• [Job]
Skip the pictures. Set down, word for word, the lines from the start of the material up to and including the line with "# A box-truck".
— begin —
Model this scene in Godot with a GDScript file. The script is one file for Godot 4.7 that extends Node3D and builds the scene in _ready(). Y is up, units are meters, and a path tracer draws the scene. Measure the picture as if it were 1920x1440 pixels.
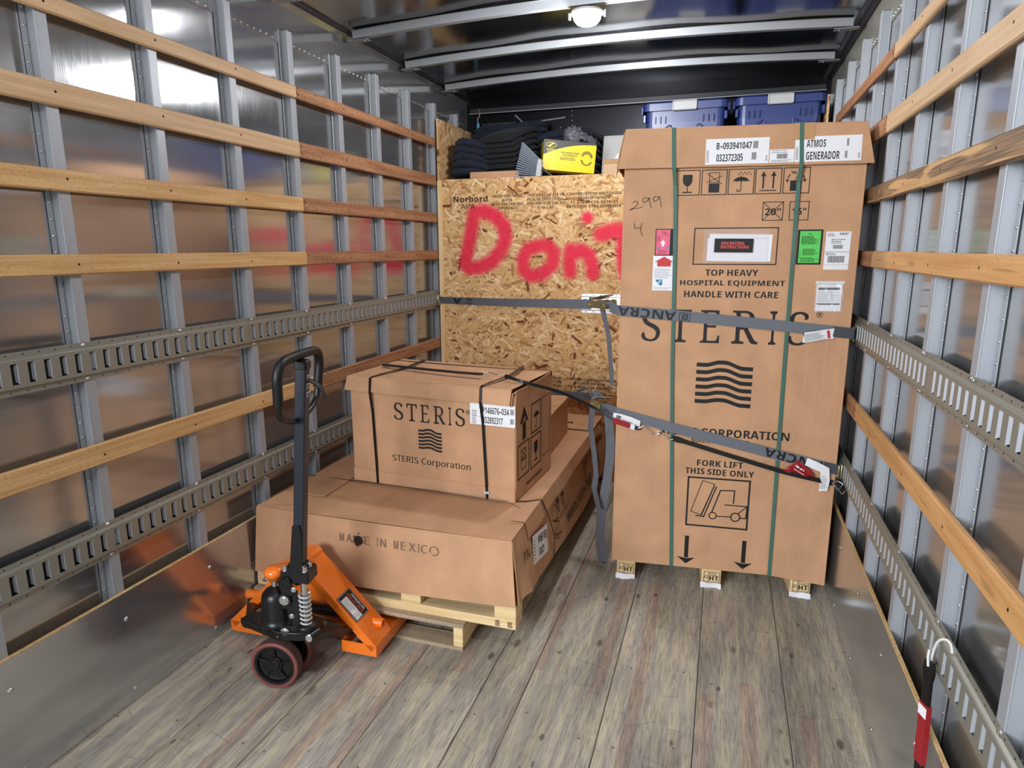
extends Node3D
# A box-truck cargo bay: x across, y up, -z towards the bulkhead; the photographer stands at the open rear.

const LF := -1.990   # front of the left posts
const LS := -2.027   # left skin
const RF := 0.572    # front of the right posts
const RS := 0.609    # right skin
const ZB := -5.12    # bulkhead
const ZR := -0.05    # rear opening
const UP := Vector3.UP

class MB:
	var v := PackedVector3Array()
	var n := PackedVector3Array()
	var t := PackedVector2Array()
	var i := PackedInt32Array()
	var x := Transform3D.IDENTITY
	var g := -1
	var uo := Vector2.ZERO
	func uv(p: Vector3, nn: Vector3) -> Vector2:
		var a := nn.abs()
		var d := 0 if a.x >= a.y and a.x >= a.z else (1 if a.y >= a.z else 2)
		if g >= 0:
			if d == g: return uo + Vector2(p[(g + 1) % 3], p[(g + 2) % 3])
			return uo + Vector2(p[g], p[3 - g - d])
		if d == 0: return uo + Vector2(p.z, p.y)
		if d == 1: return uo + Vector2(p.x, p.z)
		return uo + Vector2(p.x, p.y)
	func put(p: Vector3, nn: Vector3, w = null) -> int:
		t.append(uv(p, nn) if w == null else w)
		v.append(x * p)
		n.append((x.basis * nn).normalized())
		return v.size() - 1
	func tri(a: Vector3, b: Vector3, c: Vector3, out: Vector3) -> void:
		var nn := (b - a).cross(c - a)
		if nn.length_squared() < 1e-18: return
		nn = nn.normalized()
		if nn.dot(out) < 0:
			nn = -nn
			var s := b
			b = c
			c = s
		var k := put(a, nn)
		put(b, nn)
		put(c, nn)
		i.append_array([k, k + 2, k + 1])
	func quad(a: Vector3, b: Vector3, c: Vector3, d: Vector3, out: Vector3, uvs = null) -> void:
		var nn := (c - a).cross(d - b)
		if nn.length_squared() < 1e-18: return
		nn = nn.normalized()
		var fl := nn.dot(out) < 0
		if fl: nn = -nn
		var k := put(a, nn, uvs[0] if uvs else null)
		put(b, nn, uvs[1] if uvs else null)
		put(c, nn, uvs[2] if uvs else null)
		put(d, nn, uvs[3] if uvs else null)
		if fl: i.append_array([k, k + 1, k + 2, k, k + 2, k + 3])
		else: i.append_array([k, k + 2, k + 1, k, k + 3, k + 2])
	func box(c: Vector3, s: Vector3, bev := 0.0, bs := Basis.IDENTITY) -> MB:
		var h := s * 0.5
		var b := minf(bev, minf(h.x, minf(h.y, h.z)) * 0.9)
		var P := func(sg: Vector3, ax: int) -> Vector3:
			var q := Vector3.ZERO
			for k in 3: q[k] = sg[k] * (h[k] if k == ax else h[k] - b)
			return c + bs * q
		for ax in 3:
			var u := (ax + 1) % 3
			var w := (ax + 2) % 3
			for sg in [-1.0, 1.0]:
				var o := Vector3.ZERO
				o[ax] = sg
				var q := []
				for m in [[-1, -1], [1, -1], [1, 1], [-1, 1]]:
					var e := o
					e[u] = m[0]
					e[w] = m[1]
					q.append(P.call(e, ax))
				quad(q[0], q[1], q[2], q[3], bs * o)
		if b > 0.0:
			for ax in 3:
				var u := (ax + 1) % 3
				var w := (ax + 2) % 3
				for m in [[-1, -1], [1, -1], [1, 1], [-1, 1]]:
					var e := Vector3.ZERO
					e[u] = m[0]
					e[w] = m[1]
					var lo := e
					lo[ax] = -1
					var hi := e
					hi[ax] = 1
					quad(P.call(lo, u), P.call(hi, u), P.call(hi, w), P.call(lo, w), bs * e)
			for a in [-1, 1]:
				for d in [-1, 1]:
					for e in [-1, 1]:
						var q := Vector3(a, d, e)
						tri(P.call(q, 0), P.call(q, 1), P.call(q, 2), bs * q)
		return self
	func ab(x0: float, x1: float, y0: float, y1: float, z0: float, z1: float, bev := 0.0) -> MB:
		return box(Vector3(x0 + x1, y0 + y1, z0 + z1) * 0.5, Vector3(absf(x1 - x0), absf(y1 - y0), absf(z1 - z0)), bev)
	func cyl(a: Vector3, b: Vector3, r0: float, r1 := -1.0, seg := 16, caps := true) -> MB:
		if r1 < 0: r1 = r0
		var d := (b - a).normalized()
		var u := d.cross(Vector3(0, 0, 1) if absf(d.z) < 0.9 else Vector3(1, 0, 0)).normalized()
		var w := d.cross(u)
		var L := (b - a).length()
		var k := v.size()
		for s in seg + 1:
			var an := TAU * s / seg
			var o := u * cos(an) + w * sin(an)
			put(a + o * r0, o, Vector2(r0 * an, 0))
			put(b + o * r1, o, Vector2(r0 * an, L))
		for s in seg:
			var q := k + s * 2
			i.append_array([q, q + 1, q + 3, q, q + 3, q + 2])
		if caps:
			for e in 2:
				var o := a if e == 0 else b
				var r := r0 if e == 0 else r1
				if r < 1e-5: continue
				for s in seg:
					var a0 := TAU * s / seg
					var a1 := TAU * (s + 1) / seg
					tri(o, o + (u * cos(a0) + w * sin(a0)) * r, o + (u * cos(a1) + w * sin(a1)) * r, -d if e == 0 else d)
		return self
	func tube(pts: Array, r: float, seg := 8, closed := false, caps := true) -> MB:
		var m := pts.size()
		var u := Vector3.ZERO
		var k := v.size()
		var L := 0.0
		var rings := m + (1 if closed else 0)
		for s in rings:
			var p: Vector3 = pts[s % m]
			var pa: Vector3 = pts[(s - 1 + m) % m] if closed or s > 0 else p
			var pb: Vector3 = pts[(s + 1) % m] if closed or s < m - 1 else p
			var d := (pb - pa).normalized()
			if u == Vector3.ZERO: u = d.cross(Vector3(0.13, 0.31, 0.94)).normalized()
			u = (u - d * u.dot(d)).normalized()
			var w := d.cross(u)
			if s > 0: L += p.distance_to(pts[s - 1])
			for e in seg + 1:
				var an := TAU * e / seg
				var o := u * cos(an) + w * sin(an)
				put(p + o * r, o, Vector2(L, r * an))
		for s in rings - 1:
			for e in seg:
				var q := k + s * (seg + 1) + e
				i.append_array([q, q + seg + 1, q + seg + 2, q, q + seg + 2, q + 1])
		if caps and not closed:
			for e in 2:
				var o: Vector3 = pts[0] if e == 0 else pts[m - 1]
				var q0 := k if e == 0 else k + (rings - 1) * (seg + 1)
				var inv := x.affine_inverse()
				var out: Vector3 = (pts[0] - pts[1]) if e == 0 else (pts[m - 1] - pts[m - 2])
				for s in seg:
					tri(o, inv * v[q0 + s], inv * v[q0 + s + 1], out)
		return self
	func lathe(prof: Array, f := Transform3D.IDENTITY, seg := 24, sm := false) -> MB:
		var m := prof.size()
		for s in m - 1:
			var p: Vector2 = prof[s]
			var q: Vector2 = prof[s + 1]
			var n0 := Vector2(q.y - p.y, p.x - q.x).normalized()
			var na := n0
			var nb := n0
			if sm and s > 0:
				var pp: Vector2 = prof[s - 1]
				na = (n0 + Vector2(p.y - pp.y, pp.x - p.x).normalized()).normalized()
			if sm and s < m - 2:
				var qq: Vector2 = prof[s + 2]
				nb = (n0 + Vector2(qq.y - q.y, q.x - qq.x).normalized()).normalized()
			var k := v.size()
			for e in seg + 1:
				var an := TAU * e / seg
				var c := Vector3(cos(an), 0, sin(an))
				put(f * (c * p.x + UP * p.y), f.basis * (c * na.x + UP * na.y), Vector2(an * 0.05, p.y))
				put(f * (c * q.x + UP * q.y), f.basis * (c * nb.x + UP * nb.y), Vector2(an * 0.05, q.y))
			for e in seg:
				var z := k + e * 2
				i.append_array([z, z + 2, z + 3, z, z + 3, z + 1])
		return self
	func ribbon(pts: Array, wd, th: float) -> MB:
		# a strap of rectangular section: wd is its full width vector (one, or one per point)
		var m := pts.size()
		var r := []
		var L := 0.0
		for s in m:
			var d: Vector3 = (pts[mini(s + 1, m - 1)] - pts[maxi(s - 1, 0)]).normalized()
			var w: Vector3 = (wd[s] if wd is Array else wd) * 0.5
			var o := d.cross(w).normalized() * th * 0.5
			if s > 0: L += pts[s].distance_to(pts[s - 1])
			r.append([pts[s] - w - o, pts[s] + w - o, pts[s] + w + o, pts[s] - w + o, L, w.length() * 2, o, w])
		for s in m - 1:
			var a: Array = r[s]
			var b: Array = r[s + 1]
			for e in 4:
				var f := (e + 1) % 4
				var out: Vector3 = [-a[6], a[7], a[6], -a[7]][e]
				quad(a[e], b[e], b[f], a[f], out, [Vector2(a[4], 0), Vector2(b[4], 0), Vector2(b[4], a[5]), Vector2(a[4], a[5])])
		for e in [0, m - 1]:
			var a: Array = r[e]
			quad(a[0], a[1], a[2], a[3], pts[0] - pts[1] if e == 0 else pts[m - 1] - pts[m - 2])
		return self
	func extr(poly: Array, z0: float, z1: float) -> MB:
		var pp := PackedVector2Array(poly)
		var idx := Geometry2D.triangulate_polygon(pp)
		for k in range(0, idx.size(), 3):
			for e in [[z1, 1.0], [z0, -1.0]]:
				tri(Vector3(pp[idx[k]].x, pp[idx[k]].y, e[0]), Vector3(pp[idx[k + 1]].x, pp[idx[k + 1]].y, e[0]), Vector3(pp[idx[k + 2]].x, pp[idx[k + 2]].y, e[0]), Vector3(0, 0, e[1]))
		var cw := Geometry2D.is_polygon_clockwise(pp)
		for k in pp.size():
			var p := pp[k]
			var q := pp[(k + 1) % pp.size()]
			var o := Vector3(q.y - p.y, p.x - q.x, 0)
			if cw: o = -o
			quad(Vector3(p.x, p.y, z0), Vector3(q.x, q.y, z0), Vector3(q.x, q.y, z1), Vector3(p.x, p.y, z1), o)
		return self
	func surf(nu: int, nv: int, f: Callable, us := 1.0, vs := 1.0) -> MB:
		var P := []
		for a in nu + 1:
			for b in nv + 1: P.append(f.call(float(a) / nu, float(b) / nv))
		var k := v.size()
		for a in nu + 1:
			for b in nv + 1:
				var du: Vector3 = P[mini(a + 1, nu) * (nv + 1) + b] - P[maxi(a - 1, 0) * (nv + 1) + b]
				var dv: Vector3 = P[a * (nv + 1) + mini(b + 1, nv)] - P[a * (nv + 1) + maxi(b - 1, 0)]
				var nn := du.cross(dv)
				put(P[a * (nv + 1) + b], nn.normalized() if nn.length_squared() > 1e-16 else UP, Vector2(float(a) / nu * us, float(b) / nv * vs))
		for a in nu:
			for b in nv:
				var q := k + a * (nv + 1) + b
				i.append_array([q, q + 1, q + nv + 2, q, q + nv + 2, q + nv + 1])
		return self
	func rect(x0: float, x1: float, y0: float, y1: float, z := 0.0) -> MB:
		quad(Vector3(x0, y0, z), Vector3(x1, y0, z), Vector3(x1, y1, z), Vector3(x0, y1, z), Vector3(0, 0, 1))
		return self
	func poly(pp: Array, z := 0.0) -> MB:
		var p := PackedVector2Array(pp)
		var idx := Geometry2D.triangulate_polygon(p)
		for k in range(0, idx.size(), 3):
			tri(Vector3(p[idx[k]].x, p[idx[k]].y, z), Vector3(p[idx[k + 1]].x, p[idx[k + 1]].y, z), Vector3(p[idx[k + 2]].x, p[idx[k + 2]].y, z), Vector3(0, 0, 1))
		return self
	func line(pts: Array, w: float, z := 0.0, closed := false, rnd := true) -> MB:
		var m := pts.size()
		for s in m if closed else m - 1:
			var a: Vector2 = pts[s]
			var b: Vector2 = pts[(s + 1) % m]
			var d := (b - a).normalized() * w * 0.5
			var o := Vector2(-d.y, d.x)
			var e := d if not rnd else Vector2.ZERO
			a -= e
			b += e
			quad(Vector3(a.x - o.x, a.y - o.y, z), Vector3(b.x - o.x, b.y - o.y, z), Vector3(b.x + o.x, b.y + o.y, z), Vector3(a.x + o.x, a.y + o.y, z), Vector3(0, 0, 1))
		if rnd:
			for p in pts: dot(p, w * 0.5, z, 8)
		return self
	func dot(p: Vector2, r: float, z := 0.0, seg := 14) -> MB:
		for s in seg:
			var a0 := TAU * s / seg
			var a1 := TAU * (s + 1) / seg
			tri(Vector3(p.x, p.y, z), Vector3(p.x + cos(a0) * r, p.y + sin(a0) * r, z), Vector3(p.x + cos(a1) * r, p.y + sin(a1) * r, z), Vector3(0, 0, 1))
		return self
	func frame(x0: float, x1: float, y0: float, y1: float, w: float, z := 0.0) -> MB:
		return line([Vector2(x0, y0), Vector2(x1, y0), Vector2(x1, y1), Vector2(x0, y1)], w, z, true, false)
	func arc(c: Vector2, r: float, a0: float, a1: float, w: float, z := 0.0, seg := 20) -> MB:
		var pts := []
		for s in seg + 1:
			var a := a0 + (a1 - a0) * s / seg
			pts.append(c + Vector2(cos(a), sin(a)) * r)
		return line(pts, w, z)
	func text(s: String, f: Font, x0: float, x1: float, y0: float, y1: float, z := 0.0) -> MB:
		# the lettering stretched to this rectangle (x1 < x0 and y1 < y0 turn it upside down)
		var tm := TextMesh.new()
		tm.font = f
		tm.text = s
		tm.font_size = 48
		tm.pixel_size = 0.01
		tm.depth = 0.0
		tm.curve_step = 2.0
		var ar := tm.get_mesh_arrays()
		var vs: PackedVector3Array = ar[0]
		var lo := Vector2(1e9, 1e9)
		var hi := Vector2(-1e9, -1e9)
		for p in vs:
			lo = lo.min(Vector2(p.x, p.y))
			hi = hi.max(Vector2(p.x, p.y))
		var ix = ar[Mesh.ARRAY_INDEX]
		var cnt: int = ix.size() if ix != null and ix.size() else vs.size()
		for k in range(0, cnt, 3):
			var q := []
			for e in 3:
				var p: Vector3 = vs[ix[k + e]] if ix != null and ix.size() else vs[k + e]
				q.append(Vector3(lerpf(x0, x1, (p.x - lo.x) / (hi.x - lo.x)), lerpf(y0, y1, (p.y - lo.y) / (hi.y - lo.y)), z))
			tri(q[0], q[1], q[2], Vector3(0, 0, 1))
		return self
	func mesh() -> ArrayMesh:
		var ar := []
		ar.resize(Mesh.ARRAY_MAX)
		ar[Mesh.ARRAY_VERTEX] = v
		ar[Mesh.ARRAY_NORMAL] = n
		ar[Mesh.ARRAY_TEX_UV] = t
		ar[Mesh.ARRAY_INDEX] = i
		var m := ArrayMesh.new()
		m.add_surface_from_arrays(Mesh.PRIMITIVE_TRIANGLES, ar)
		return m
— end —
• [Written solution]
Model this scene in Godot with a GDScript file. The script is one file for Godot 4.7 that extends Node3D and builds the scene in _ready(). Y is up, units are meters, and a path tracer draws the scene. Measure the picture as if it were 1920x1440 pixels.
extends Node3D
# A box-truck cargo bay: x across, y up, -z towards the bulkhead; the photographer stands at the open rear.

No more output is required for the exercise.